The High Court’s Decision in Kingdom of Spain v Infrastructure Services Luxembourg S.à.r.l. [2023] HCA 11, ultimately dismissed the appeal, in effect, confirming the judgment against the Kingdom of Spain.

The Remaining Question of Enforcement

Notably, one matter which remains un-addressed in the decision is whether a nation-state may still be able to rely on foreign state immunities to fend off various forms of enforcement actions, however the recognition of the arbitral award still presents a significant path forward for arbitrations involving state actors in the Australian jurisdiction.

Impacts For Australian Arbitration

The decision was received with great enthusiasm by a number of commentators in the Australian arbitration, with one commentator noting, that the decision would “enhance the international reputation of Australia as an efficient, pro-arbitration jurisdiction” and another quoted as stating “There are clear advantages to conducting arbitrations in Australia, and one of them is the positive support that our courts give”.

While the execution of the agreement remains to be tested, the High Court’s decision lays the ground for recognition of international arbitration awards as against nation states and marks Australia as a leading pro-arbitration jurisdiction.

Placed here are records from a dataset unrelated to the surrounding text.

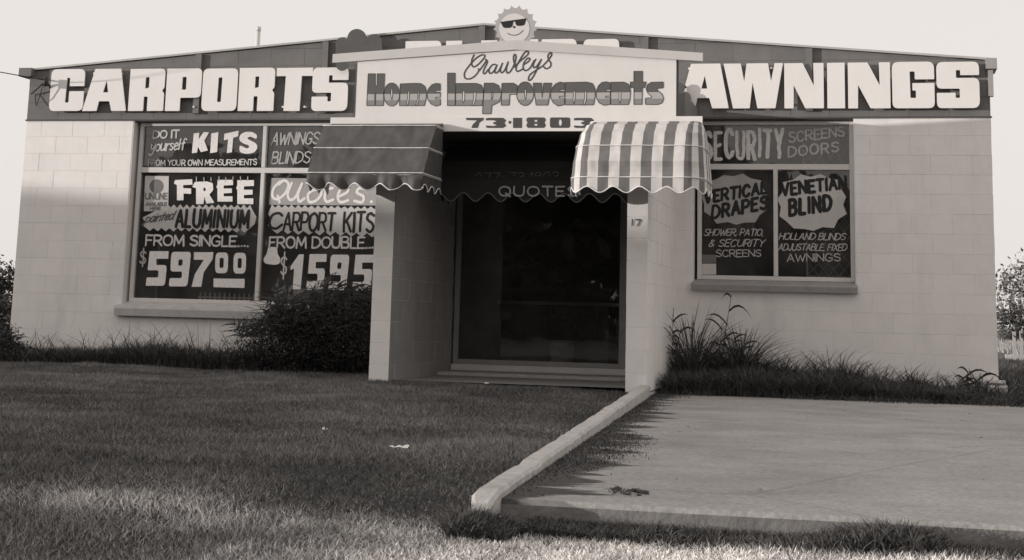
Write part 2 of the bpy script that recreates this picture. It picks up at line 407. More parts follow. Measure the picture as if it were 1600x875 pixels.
# ------------------------------------------------------------------ ground
W = 10.83; WALL = .19
def sheet(name, pts, mt, kind='structure', th=.0):
    mb = MB(); n = len(pts)
    tr = tessellate_polygon([[Vector((p[0], p[1], 0)) for p in pts]])
    fs = []
    for t in tr:
        a, b, c = [pts[i] for i in t]
        fs.append(tuple(t) if (b[0]-a[0])*(c[1]-a[1])-(b[1]-a[1])*(c[0]-a[0]) > 0 else tuple(reversed(t)))
    mb.add(pts, fs)
    o = mb.build(name, mt); o['kind'] = kind
    return o
sheet('ground', [(-900, -900, -.16), (900, -900, -.16), (900, 900, -.16), (-900, 900, -.16)], 'terrain')
def lawn_z(x, y):
    """lawn rises from the verge to the shop"""
    t = np.clip((y+12.4)/3.2, 0, 1); t = t*t*(3-2*t)
    und = .012*np.sin(x*1.7+y*.6)+.010*np.sin(y*2.3-x*.9)
    far = np.clip((y+6)/6, 0, 1)
    z = -.115+t*.125+far*.045+und
    bx = np.clip((x-7.1)/1.1, 0, 1); by = np.clip((-10.35-y)/.45, 0, 1); b = bx*bx*(3-2*bx)*by*by*(3-2*by)
    return z*(1-b)+(-.092+.006*np.sin(x*3+y*2))*b
def grid_sheet(name, x0, x1, y0, y1, nx, ny, zf, mt):
    xs = np.linspace(x0, x1, nx); ys = np.linspace(y0, y1, ny); X, Y = np.meshgrid(xs, ys); Z = zf(X, Y)
    v = np.stack([X.ravel(), Y.ravel(), Z.ravel()], 1); f = []
    for j in range(ny-1):
        for i in range(nx-1):
            a = j*nx+i; f.append((a, a+1, a+nx+1, a+nx))
    mb = MB(); mb.add(v.tolist(), f, 0, True); o = mb.build(name, mt); o['kind'] = 'structure'
    return o
def kerb_x(y):      # left edge of the kerb top
    t = (y+2.24)/(-10.86+2.24); return 7.58+(8.185-7.58)*t
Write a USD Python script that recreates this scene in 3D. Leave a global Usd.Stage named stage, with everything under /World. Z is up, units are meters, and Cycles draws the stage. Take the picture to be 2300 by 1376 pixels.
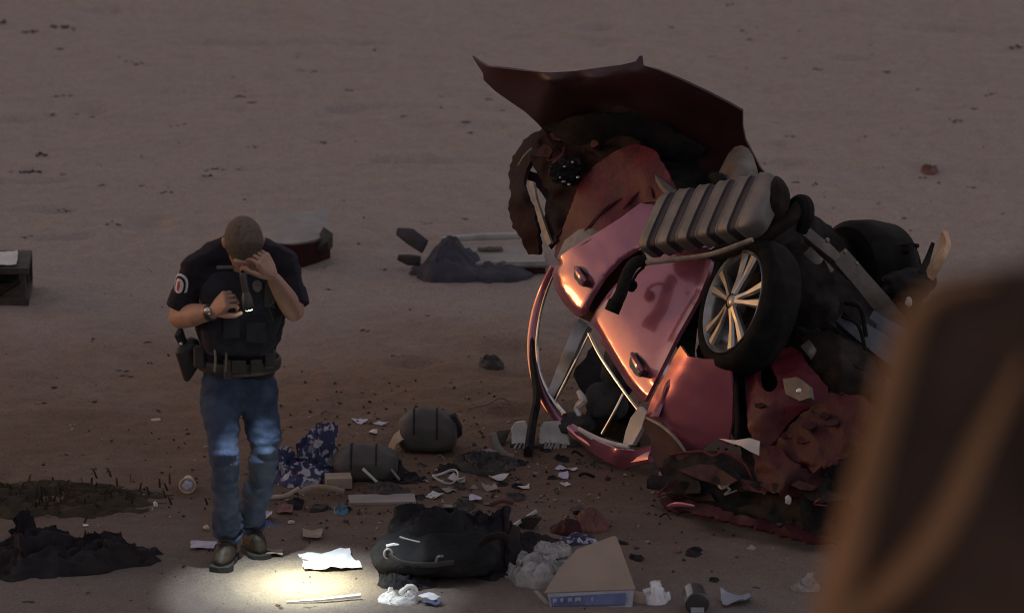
import math, numpy as np, trimesh, usdkit, meshkit, manifold3d as m3
from pxr import Usd, UsdGeom, UsdLux, UsdShade, Gf, Sdf
from scipy.spatial import Delaunay
from scipy.interpolate import RBFInterpolator
from shapely.geometry import Polygon, Point, LineString
from shapely import contains_xy

stage = Usd.Stage.CreateInMemory()
UsdGeom.SetStageUpAxis(stage, 'Z'); UsdGeom.SetStageMetersPerUnit(stage, 1.0)
UsdGeom.Xform.Define(stage, '/World'); UsdGeom.Scope.Define(stage, '/World/Looks')
V = lambda *a: np.array(a, float)

# ------------------------------------------------------------------ camera
PITCH = math.radians(16.0)
FPX = 510.0 * 32.0                       # focal length in photo pixels (2300 wide)
FOC = FPX * 36 / 2300
_dep = PITCH + math.atan((1080 - 688) / FPX)
CAM = V(0, -32 * math.cos(_dep), 32 * math.sin(_dep))
cam = UsdGeom.Camera.Define(stage, '/World/camera')
cam.AddTranslateOp().Set(Gf.Vec3d(*CAM)); cam.AddRotateXOp().Set(90 - math.degrees(PITCH))
cam.CreateHorizontalApertureAttr(36.0); cam.CreateVerticalApertureAttr(36 * 612 / 1024)
cam.CreateFocalLengthAttr(FOC); cam.CreateFocusDistanceAttr(32.0); cam.CreateFStopAttr(3.3)
cam.CreateClippingRangeAttr(Gf.Vec2f(0.5, 5000)); cam.CreateExposureAttr(1.12)

# ------------------------------------------------------------------ sky and the last low light
SUN = V(-0.965, 0.24, 0.04); SUN /= np.linalg.norm(SUN)
_el, _rot = math.asin(SUN[2]), math.atan2(SUN[0], SUN[1])
ADDED_CLOUD = (2.5, 2.09, 2.14)                # unseen mauve overcast, added to brighten the light from above
sky = UsdLux.DomeLight.Define(stage, '/World/sky'); sky.CreateIntensityAttr(1.0)
skym = usdkit.material(stage, '/World/Looks/sky_look',
    {'sky': ('sky_texture', {'sky_type': 'single_scattering', 'sun_disc': False, 'sun_elevation': _el, 'sun_rotation': _rot, 'air_density': 1.0, 'aerosol_density': 3.0, 'ozone_density': 1.0}),
     'tint': ('mix_color', {'blend_type': 'multiply', 'fac': 1.0, 'b': (1.0, 1.0, 1.15), 'use_clamp': False}),
     'tc': ('texture_coordinate', {}), 'mp': ('mapping', {'scale': (1.2, 1.2, 3.0)}),
     'n': ('noise_texture', {'scale': 2.2, 'detail': 6.0, 'roughness': .55}),
     'cover': ('rgb_ramp', {'ramp': [(.38, (0, 0, 0)), (.62, (.85, .85, .85))]}),
     'added_cloud': ('mix_color', {'blend_type': 'mix', 'b': ADDED_CLOUD, 'use_clamp': False}),
     'bg': ('background_shader', {'strength': 0.12})},
    [('sky.color', 'tint.a'), ('tc.generated', 'mp.vector'), ('mp.vector', 'n.vector'), ('n.fac', 'cover.fac'), ('cover.color', 'added_cloud.fac'), ('tint.result', 'added_cloud.a'), ('added_cloud.result', 'bg.color')], surface='bg.background')
UsdShade.MaterialBindingAPI.Apply(sky.GetPrim()).Bind(skym)
sky.GetPrim().SetCustomDataByKey('kind', 'structure')
sun = UsdLux.DistantLight.Define(stage, '/World/sun')
sun.CreateIntensityAttr(0.034); sun.CreateAngleAttr(5.0); sun.CreateNormalizeAttr(True); sun.CreateColorAttr(Gf.Vec3f(1.0, 0.47, 0.2))
_z = SUN; _x = np.cross(V(0, 0, 1), _z); _x /= np.linalg.norm(_x); _y = np.cross(_z, _x)
sun.AddTransformOp().Set(Gf.Matrix4d(*_x, 0, *_y, 0, *_z, 0, 0, 0, 20, 1))

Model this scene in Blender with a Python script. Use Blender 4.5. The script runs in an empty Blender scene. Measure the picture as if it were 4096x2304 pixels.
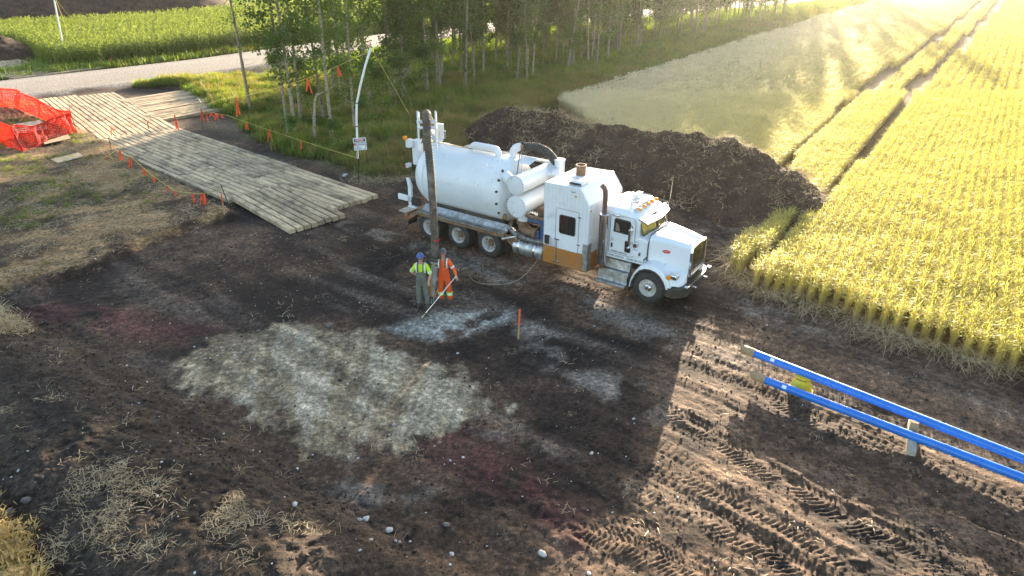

The high court’s decision makes Australia a particularly desirable jurisdiction for European entities seeking a jurisdiction for efficient and final arbitration, as Australia’s recognition of an award against a foreign nation state under the Convention on the Settlement of Investment Disputes between States and Nationals of Other States (1965) provides an island of firm ground across the globe, where similar issues have not yet been broadly tested outside of the EU.